In August, Russian officials announced the country would ban or limit many agricultural imports from the United States, the European Union, Norway, Canada and Australia. This was done in retaliation for sanctions imposed by these countries on the Russian banking, energy and defense industries in response to Russia’s intervention in Ukraine. Conversely, Russia has no plans to cease grain exports out of the country, which are imported by several countries in the Middle East, Africa and Asia. The bans have already led to larger than expected inflation and higher food prices in the country.
Food Inflation
The one-year Russian bans or limitations include meats, fish, dairy products, fruits and vegetables, among other agricultural imports.
The effects of the ban are already reaching consumers, as inflation in Russia worsened throughout August. Prices are 7.6 percent above where they were last year, exceeding the country’s inflation target of 5 percent.
In a Bloomberg article, Bank of America’s Chief Economist for Russia Vladimir Osakovskiy stated: “The acceleration is mainly due to the stronger-than-expected impact of the recent import bans. We expect another precautionary 50 basis-point rate hike later in the year, but the likelihood of a move in September is rising and will depend on the future trajectory of inflation.”
Black Sea Region to Continue Grain Exports
Russian officials have also publically stated that bans on various U.S. and EU agriculture imports will not affect Russian grain exports. They expect to export more grains in the 2014/2015 marketing year compared to last year, at approximately 28 million metric tons.

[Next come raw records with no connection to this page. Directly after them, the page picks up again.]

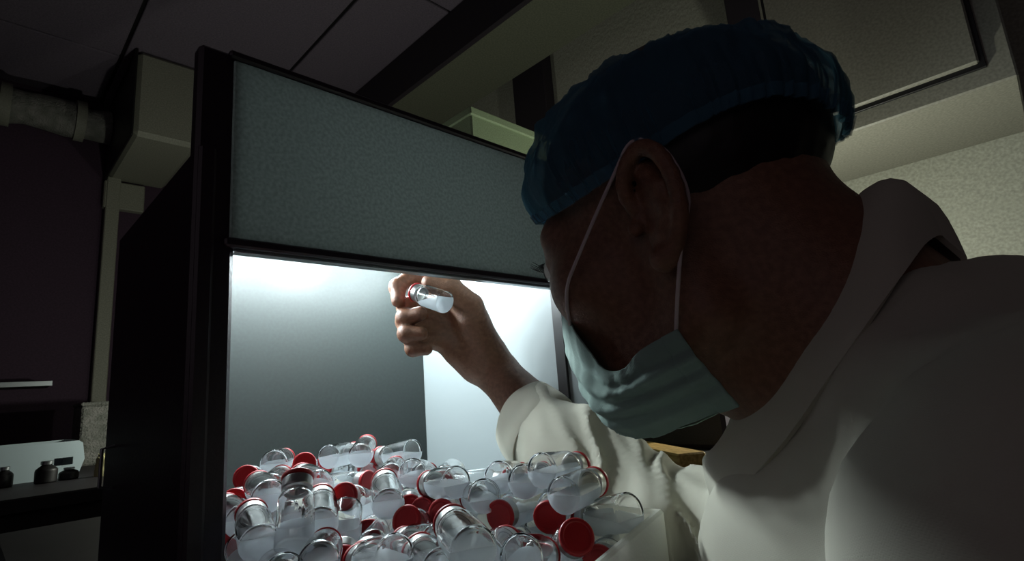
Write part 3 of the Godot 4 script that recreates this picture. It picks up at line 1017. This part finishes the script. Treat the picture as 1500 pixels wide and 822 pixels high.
func person():
	var who := thing("person", "worker in white coat, blue hair net and face mask holding up a vial", "person")
	var hf := head_frame()
	var skin := Mb.new()
	var hw := func(l: float, u: float, f: float) -> Vector3: return luf(l, u, f)
	# ---- head and neck
	var skull := Field.new(0.022)
	skull.egg(Vector3(0, 0.050, 0.004), Vector3(0.073, 0.078, 0.090))
	skull.egg(Vector3(0, -0.022, -0.042), Vector3(0.057, 0.078, 0.052))
	for s in [-1.0, 1.0]:
		skull.chain([Vector3(s * 0.056, -0.008, -0.002), Vector3(s * 0.050, -0.058, 0.000), Vector3(s * 0.030, -0.076, -0.047), Vector3(0, -0.084, -0.072)], [0.014, 0.013, 0.014, 0.016])
		skull.ball(Vector3(s * 0.043, -0.012, -0.064), 0.022)
		skull.bone(Vector3(s * 0.010, 0.029, -0.090), Vector3(s * 0.040, 0.027, -0.076), 0.009, 0.008)
	skull.bone(hf.affine_inverse() * up_at(NECK + Vector3(0, -0.03, 0.0)), Vector3(0, -0.015, 0.030), 0.064, 0.056)
	skull.bone(hf.affine_inverse() * up_at(NECK + Vector3(0.0, -0.02, -0.03)), Vector3(0, -0.060, -0.010), 0.046, 0.042)
	var fine := Field.new(0.008)
	fine.bone(Vector3(0, 0.016, -0.093), Vector3(0, -0.026, -0.098), 0.0085, 0.0095)
	for s in [-1.0, 1.0]:
		fine.ball(Vector3(s * 0.011, -0.031, -0.094), 0.0085)
		fine.bone(Vector3(0, -0.060, -0.089), Vector3(s * 0.020, -0.062, -0.082), 0.0065, 0.004)
	var socket := Field.new(0.004)
	var lids := Field.new(0.006)
	for s in [-1.0, 1.0]:
		socket.ball(Vector3(s * 0.032, 0.011, -0.104), 0.0165)
		lids.ball(Vector3(s * 0.032, 0.010, -0.0790), 0.0130)
	var head_at := func(p: Vector3) -> float:
		var e := skull.at(p)
		if e > 0.05:
			return e
		e = smin(e, fine.at(p), 0.012)
		e = smax(e, -socket.at(p), 0.012)
		return smin(e, lids.at(p), 0.005)
	nets(head_at, Vector3(-0.095, -0.20, -0.13), Vector3(0.095, 0.145, 0.155), 0.0036, skin, hf)
	# ---- ears
	for s in [1.0, -1.0]:
		var ear := Field.new(0.004)
		var rim := []
		for q in [[0.071, 0.002, 0.012], [0.077, 0.016, 0.015], [0.081, 0.028, 0.006], [0.084, 0.033, -0.009], [0.087, 0.025, -0.021], [0.087, 0.008, -0.025], [0.084, -0.010, -0.020], [0.080, -0.022, -0.009], [0.077, -0.030, 0.003]]:
			rim.append(luf(q[0] * s, q[1], q[2] * 0.72))
		rim = smooth_path(rim, 18)
		for i in 18:
			ear.bone(rim[i], rim[i + 1], 0.0036, 0.0036)
		ear.chain([luf(0.079 * s, 0.019, -0.003), luf(0.081 * s, 0.010, -0.008), luf(0.081 * s, -0.004, -0.009), luf(0.078 * s, -0.015, -0.002), luf(0.075 * s, -0.016, 0.004)], [0.0034, 0.0036, 0.0036, 0.0036, 0.003])
		ear.ball(luf(0.0765 * s, -0.027, 0.004), 0.0075)
		ear.ball(luf(0.073 * s, -0.004, 0.013), 0.0048)
		ear.chain([luf(0.073 * s, 0.022, -0.005), luf(0.074 * s, 0.004, -0.008), luf(0.072 * s, -0.016, -0.002)], [0.0075, 0.0075, 0.0065])
		ear.chain([luf(0.066 * s, 0.012, -0.004), luf(0.066 * s, -0.014, 0.0)], [0.012, 0.010])
		var elo := Vector3(-0.096, -0.042, -0.022) if s > 0 else Vector3(0.056, -0.042, -0.022)
		nets(ear.at, elo, elo + Vector3(0.040, 0.082, 0.056), 0.0018, skin, hf)
	# ---- right forearm and hand: one grid, each finger its own chain rooted in the palm
	var W := WRI_R
	var palm := Field.new(0.014)
	palm.bone(Vector3(0.4340, 0.0720, -0.3200), Vector3(0.4514, 0.1276, -0.4234), 0.022, 0.032)
	palm.bone(Vector3(0.4514, 0.1276, -0.4234), W, 0.032, 0.0235)
	palm.bone(W, Vector3(0.4363, 0.2016, -0.4860), 0.0235, 0.0215)
	palm.bone(Vector3(0.4352, 0.2032, -0.4838), Vector3(0.4069, 0.2702, -0.4990), 0.0175, 0.0125)
	palm.bone(Vector3(0.4342, 0.2010, -0.4903), Vector3(0.4054, 0.2550, -0.5113), 0.0175, 0.0125)
	palm.bone(Vector3(0.4320, 0.1978, -0.4946), Vector3(0.4022, 0.2382, -0.5130), 0.0165, 0.0120)
	palm.bone(Vector3(0.4277, 0.1924, -0.4968), Vector3(0.4000, 0.2189, -0.5081), 0.0165, 0.0115)
	palm.bone(Vector3(0.4277, 0.1902, -0.4925), Vector3(0.4039, 0.2064, -0.5011), 0.0150, 0.0120)
	palm.bone(Vector3(0.4320, 0.2054, -0.4752), Vector3(0.4104, 0.2388, -0.4752), 0.0170, 0.0155)
	palm.bone(Vector3(0.4104, 0.2388, -0.4752), Vector3(0.4039, 0.2637, -0.4903), 0.0120, 0.0100)
	var digits := []
	for c in [
		[[Vector3(0.4136, 0.2572, -0.4990), Vector3(0.4069, 0.2755, -0.4995), Vector3(0.3618, 0.2982, -0.5216), Vector3(0.3402, 0.2837, -0.5200), Vector3(0.3353, 0.2664, -0.5119)], [0.0133, 0.0127, 0.0106, 0.0093, 0.0081]],
		[[Vector3(0.4115, 0.2464, -0.5098), Vector3(0.4054, 0.2576, -0.5119), Vector3(0.3536, 0.2624, -0.5238), Vector3(0.3402, 0.2464, -0.5076), Vector3(0.3488, 0.2491, -0.4914)], [0.0127, 0.0127, 0.0106, 0.0095, 0.0083]],
		[[Vector3(0.4093, 0.2313, -0.5119), Vector3(0.4022, 0.2382, -0.5152), Vector3(0.3497, 0.2448, -0.5216), Vector3(0.3391, 0.2286, -0.5044), Vector3(0.3488, 0.2275, -0.4914)], [0.0127, 0.0122, 0.0102, 0.0091, 0.0080]],
		[[Vector3(0.4082, 0.2151, -0.5076), Vector3(0.4000, 0.2189, -0.5098), Vector3(0.3550, 0.2253, -0.5184), Vector3(0.3472, 0.2124, -0.5044), Vector3(0.3575, 0.2108, -0.4946)], [0.0117, 0.0111, 0.0091, 0.0083, 0.0072]],
		[[Vector3(0.4301, 0.2078, -0.4752), Vector3(0.4072, 0.2583, -0.4714), Vector3(0.3829, 0.2801, -0.4795), Vector3(0.3640, 0.2858, -0.4925)], [0.0159, 0.0133, 0.0119, 0.0090]],
	]:
		var fd := Field.new(0.0035)
		fd.chain(c[0], c[1])
		# knuckle pads
		for j in range(2, c[0].size() - 1):
			fd.ball(c[0][j], c[1][j] * 1.06)
		digits.append(fd)
	var hand_at := func(p: Vector3) -> float:
		var e := palm.at(p)
		if e > 0.13:
			return e - 0.05
		var g := 1e3
		for fd in digits:
			g = smin(g, fd.at(p), 0.0018)
		return smin(e, g, 0.008)
	nets(hand_at, Vector3(0.315, 0.035, -0.550), Vector3(0.490, 0.325, -0.245), 0.0026, skin, Transform3D(Basis(), Vector3(0, BENCH, 0)))
	part(who, "body", skin, mats.skin, 180.0)
	# nails
	for q in [[Vector3(0.3326, 0.2723, -0.5184), Vector3(-0.75, 0.15, -0.55), Vector3(-0.2, -0.85, 0.4)], [Vector3(0.3645, 0.2939, -0.4957), Vector3(0.0, 0.95, -0.25), Vector3(-0.85, 0.3, -0.45)]]:
		var nl := Mb.new()
		var nz: Vector3 = q[1].normalized()
		var ny: Vector3 = (q[2] - nz * nz.dot(q[2])).normalized()
		nl.lathe([Vector2(0, -0.0012), Vector2(0.0042, -0.0012), Vector2(0.0050, -0.0006), Vector2(0.0040, 0.0003), Vector2(0.002, 0.0008), Vector2(0, 0.0009)], 14, Transform3D(Basis(nz.cross(ny), nz, ny * 1.3), up_at(q[0])))
		part(who, "fingernail", nl, mats.nail, 60)
	# ---- eyes, lashes, brows
	for s in [-1.0, 1.0]:
		var eb := Mb.new()
		var prof := []
		for i in 13:
			prof.append(Vector2(0.0119 * sin(PI * i / 12.0), -0.0119 * cos(PI * i / 12.0)))
		prof[0].x = 0.0
		prof[12].x = 0.0
		eb.lathe(prof, 20, hf * Transform3D(Basis(Vector3.RIGHT, -PI * 0.5), Vector3(s * 0.032, 0.0085, -0.0818)))
		var eye := part(who, "eye", eb, mats.eye_white, 180)
		var ir := Mb.new()
		ir.lathe([Vector2(0, 0.0112), Vector2(0.0054, 0.0109), Vector2(0.0050, 0.0117), Vector2(0, 0.0122)], 16, hf * Transform3D(Basis(Vector3.RIGHT, -PI * 0.5), Vector3(s * 0.032, 0.0085, -0.0818)))
		part(eye, "iris", ir, mats.eye_dark, 60)
		var la := Mb.new()
		for i in 13:
			var a := lerpf(-0.9, 0.9, i / 12.0)
			var o := Vector3(s * 0.032 + 0.0125 * sin(a), 0.0135, -0.0800 - 0.0128 * cos(a))
			var dir := Vector3(sin(a) * 0.8, 0.10, -cos(a))
			la.tube([o, o + dir * 0.005 + Vector3(0, -0.001, 0), o + dir * 0.009 + Vector3(0, 0.002, 0)], [0.0004, 0.0003, 0.0001], 5)
		var lm := Mb.new()
		for p in la.v:
			lm.v.append(hf * p)
		lm.f = la.f
		var lo := part(who, "eyelashes", lm, mats.hair)
		lo.set_meta("kind", "stuff")
	# ---- hair
	var hairf := Field.new(0.01)
	hairf.egg(Vector3(0, 0.050, 0.008), Vector3(0.0775, 0.081, 0.0945))
	var hn := FastNoiseLite.new()
	hn.seed = 3
	hn.frequency = 120.0
	var hair_at := func(p: Vector3) -> float:
		var f := -p.z
		var line := 0.055
		if f < 0.03:
			line = lerpf(0.055, 0.0, clampf((0.03 - f) / 0.03, 0.0, 1.0))
		if f < -0.012:
			line = lerpf(0.0, -0.040, clampf((-0.012 - f) / 0.03, 0.0, 1.0))
		return smax(hairf.at(p) + hn.get_noise_3d(p.x, p.y * 0.35, p.z * 0.6) * 0.0016, line - p.y, 0.006)
	var hair := Mb.new()
	nets(hair_at, Vector3(-0.09, -0.06, -0.10), Vector3(0.09, 0.148, 0.126), 0.0042, hair, hf)
	part(who, "hair", hair, mats.hair, 180)
	hair_net(who, hf)
	face_mask(who, hf)
	coat(who)
	legs(who)

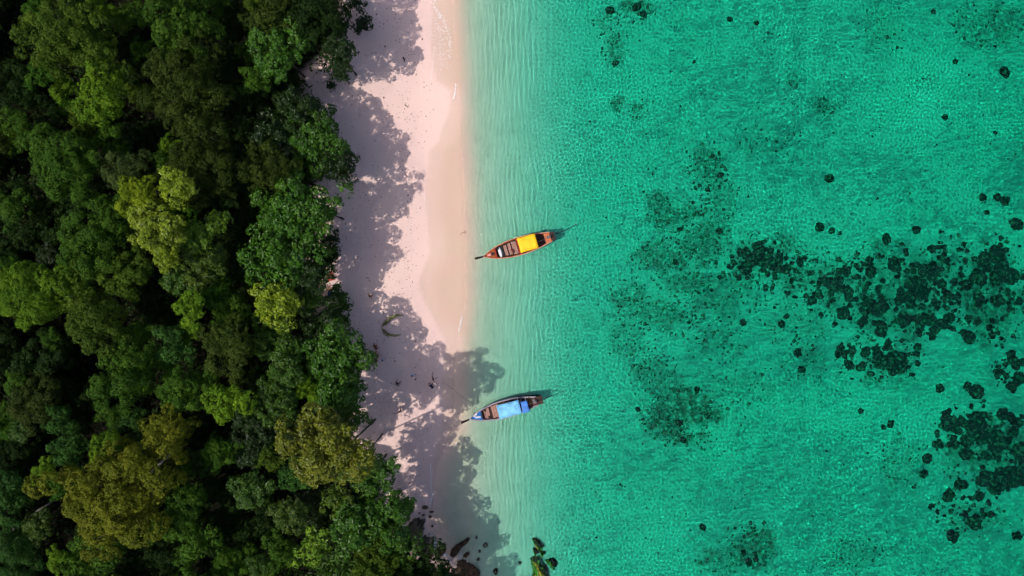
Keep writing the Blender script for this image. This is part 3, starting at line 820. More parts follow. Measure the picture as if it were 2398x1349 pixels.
poly_rock(Z5([(1205, 830), (1170, 815), (1110, 870), (1000, 920), (930, 990), (915, 1060), (930, 1100), (1000, 1090), (1050, 1020), (1110, 910), (1180, 880)]), .6, M_ROCKB, 'long slanting brown rock ridge running into the water', 5)
poly_rock(Z5([(1100, 1080), (1130, 1030), (1180, 1015), (1195, 1050), (1150, 1095)]), .5, M_ROCKB, 'small brown rock below the slanting ridge', 6)
poly_rock(Z5([(1030, 1130), (1100, 1110), (1180, 1160), (1260, 1210), (1330, 1260), (1350, 1349), (1330, 1460), (1000, 1460), (990, 1250)]), .4, M_ROCKB, 'wide weedy brown rock mass at the bottom edge', 7, 0.0)
def small(cx, cy, rx, ry, hgt, material, label, seed, n=9):
    r_ = random.Random(seed)
    pts = [(cx + rx * math.cos(2 * math.pi * k / n) * r_.uniform(.8, 1.2), cy + ry * math.sin(2 * math.pi * k / n) * r_.uniform(.8, 1.2)) for k in range(n)]
    return poly_rock(Z5(pts), hgt, material, label, seed, step=2.0)
small(570, 385, 50, 28, .35, M_ROCK, 'flat brown rock, topmost of the small shore rocks', 21)
small(665, 450, 34, 14, .2, M_ROCKB, 'thin dark rock on the foam line, right of the topmost', 22)
small(545, 495, 26, 17, .2, M_ROCK, 'small oval rock between the topmost rock and the slab', 23)
small(643, 520, 24, 22, .25, M_ROCKB, 'small round dark rock below the thin one', 24)
small(672, 652, 18, 16, .2, M_ROCKB, 'round dark pebble-like rock ringed by foam', 25)
small(490, 468, 15, 13, .15, M_ROCK, 'tiny rock nearest the overhanging leaves', 26)
small(635, 762, 10, 9, .12, M_ROCKB, 'tiniest dark rock above the rock blade', 27)
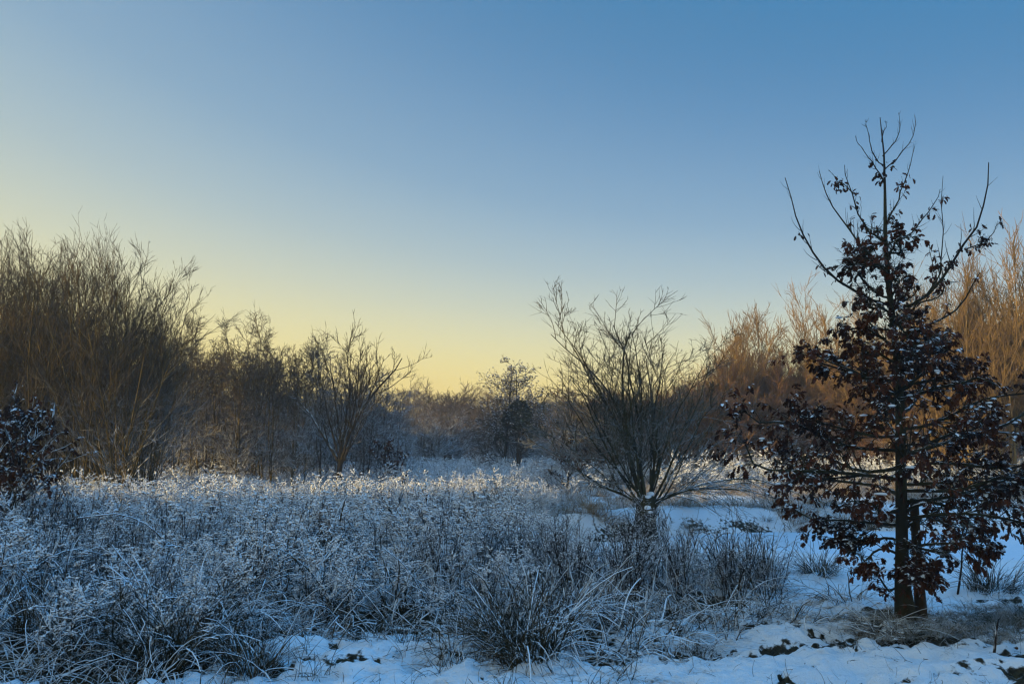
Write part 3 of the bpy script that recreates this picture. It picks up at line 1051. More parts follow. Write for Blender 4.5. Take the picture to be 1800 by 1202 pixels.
# broad many-stemmed trees at the left edge
for i, (px, d, top, w, tl, lab) in enumerate([
        (45, 21.5, 398, 0.95, 0.0, 'tall many-stemmed bare tree, second from the left edge'),
        (-75, 21.0, 425, 0.95, 0.0, 'many-stemmed bare tree cut by the left edge of the picture'),
        (140, 21.8, 390, 0.9, 0.02, 'tallest many-stemmed bare tree above the left of the meadow'),
        (205, 21.2, 440, 1.0, 0.05, 'many-stemmed bare tree whose side branches reach out over the slender poles'),
        (90, 22.6, 430, 0.9, 0.0, 'bare tree half hidden behind the tall left-hand trees'),
        (-25, 22.6, 415, 0.9, 0.0, 'bare tree behind the two leftmost trees'),
        (175, 22.8, 430, 0.85, 0.05, 'bare tree filling the gap behind the tallest left tree'),
        (15, 22.3, 425, 0.9, 0.0, 'bare tree tucked between the leftmost trees'),
        (250, 22.8, 545, 0.9, 0.05, 'lower bare tree between the tall left trees and the slender poles')]):
    stand('broad', 'bare_tree', px, d, top, lab, 'tall bare trees at the left edge', i, w, (0, tl))

# slender stand between the left trees and the single forked tree
row = []
for i in range(24):
    px = 262 + i * 12.2 + RNG.uniform(-5, 5)
    d = RNG.uniform(26.5, 31)
    top = np.interp(px, [260, 330, 400, 440, 500, 560], [575, 563, 576, 568, 580, 590]) + RNG.uniform(-12, 24)
    row.append(stand('pole', 'slender_tree', px, d, top, 'slender bare tree', 'slender trees of the thicket', None, 0.85))
number(row, 'slender bare tree, %s of the front row in the thicket behind the meadow')
for i in range(34):
    px = 230 + i * 14.5 + RNG.uniform(-6, 6)
    d = RNG.uniform(31, 40)
    top = np.interp(px, [230, 330, 450, 560, 650, 720], [600, 590, 590, 605, 640, 690]) + RNG.uniform(-8, 40)
    stand('polegrey' if i % 3 else 'pole', 'slender_tree', px, d, top, 'thin bare tree deep inside the thicket behind the meadow', 'deep thicket trees', None, 1.0)
for i in range(9):
    px = 90 + i * 20 + RNG.uniform(-8, 8)
    d = RNG.uniform(31, 38)
    stand('polegrey', 'slender_tree', px, d, 600 + RNG.uniform(-40, 40), 'thin bare tree standing behind the tall left-hand trees', 'trees behind the tall left trees', None, 1.1)
V['vase'] = [v_vase(71)]
xv = at(594, 23.5)
plant('forked_tree', V['vase'][0], xv, 23.5, 'bare tree forking low into up-curved limbs, beside the central gap', 'tree', None, 0.0, (height(566, 23.5) - gz(xv, 23.5)) / 5.7 * 0.86, sz=(height(566, 23.5) - gz(xv, 23.5)) / 5.7)
for px, d, top, lab in ((640, 27, 640, 'small frosted bare tree right behind the forked tree'), (690, 29, 680, 'low frosted bare tree at the right end of the left thicket'),
                        (665, 33, 650, 'grey bare tree behind the frosted end of the left thicket'), (560, 26, 600, 'bare tree directly left of the forked tree')):
    stand('polegrey', 'bare_tree', px, d, top, lab, 'small trees beside the forked tree')

# far wood closing the central gap
far = [(700, 60, 690), (722, 66, 694), (742, 58, 692), (772, 64, 684), (795, 72, 700), (818, 62, 706), (842, 68, 705), (862, 60, 712),
       (880, 74, 715), (948, 66, 722), (968, 58, 718), (990, 64, 722), (1015, 56, 716), (1038, 62, 712), (1058, 55, 700)]
row = []
for i, (px, d, top) in enumerate(far):
    row.append(stand('round' if i % 2 else 'polegrey', 'far_tree', px, d, top, 'bare tree', 'front row of the far wood', None, 1.1 if i % 2 else 1.5))
number(row, 'bare tree, %s of the front row in the hazy far wood')
for i in range(16):
    px = 690 + i * 25 + RNG.uniform(-8, 8)
    stand('round', 'far_tree', px, RNG.uniform(84, 105), RNG.uniform(698, 718), 'bare tree in the back row of the far wood', 'back row of the far wood', None, 1.6)
V['alder'] = [v_alder(81)]
xa = at(897, 42)
plant('alder_tree', V['alder'][0], xa, 42, 'alder with two trunks and a crown dotted with cones, in the central gap', 'tree', None, 0.0, (height(643, 42) - gz(xa, 42)) / 6.2)
PN = [v_pine(91), v_pine(92)]
for i, (px, d, top, lab) in enumerate([(911, 40.5, 702, 'dark round-headed pine between the trunks of the alder'), (957, 76, 713, 'small far pine right of the alder'),
                                       (1003, 72, 706, 'dark far pine left of the pond willow'), (1030, 78, 712, 'far pine half hidden by the pond willow')]):
    xp = at(px, d)
    s = (height(top, d) - gz(xp, d)) / 5.9
    plant('pine_tree', PN[i % 2], xp, d, lab, 'tree', 'far pines', i * 1.3, s * 1.25, sz=s)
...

“I don’t think the sanctions have fundamentally changed anything,” Macquarie Group analyst Christopher Gadd told Reuters. “Russia is still competitive on the export market and production looks likely to have exceeded expectations.”
Prices for grains out of the Black Sea region – in particular wheat – stayed high in August due to continued fighting in the Ukraine near Crimea. However, grain prices dropped recently to their lowest point in three weeks as leaders in Russia and the Ukraine agreed to take steps toward easing the conflict.
In the short-term, Russia’s food import bans have already affected Russian food prices more than expected, as inflation increased over the last month. The bans are also not stopping the country’s involvement in the grains trade since Russia still expects to see surpluses for export. However, the long-term effects of the bans have yet to be seen and only time will tell the true impact of these trade-disrupting measures.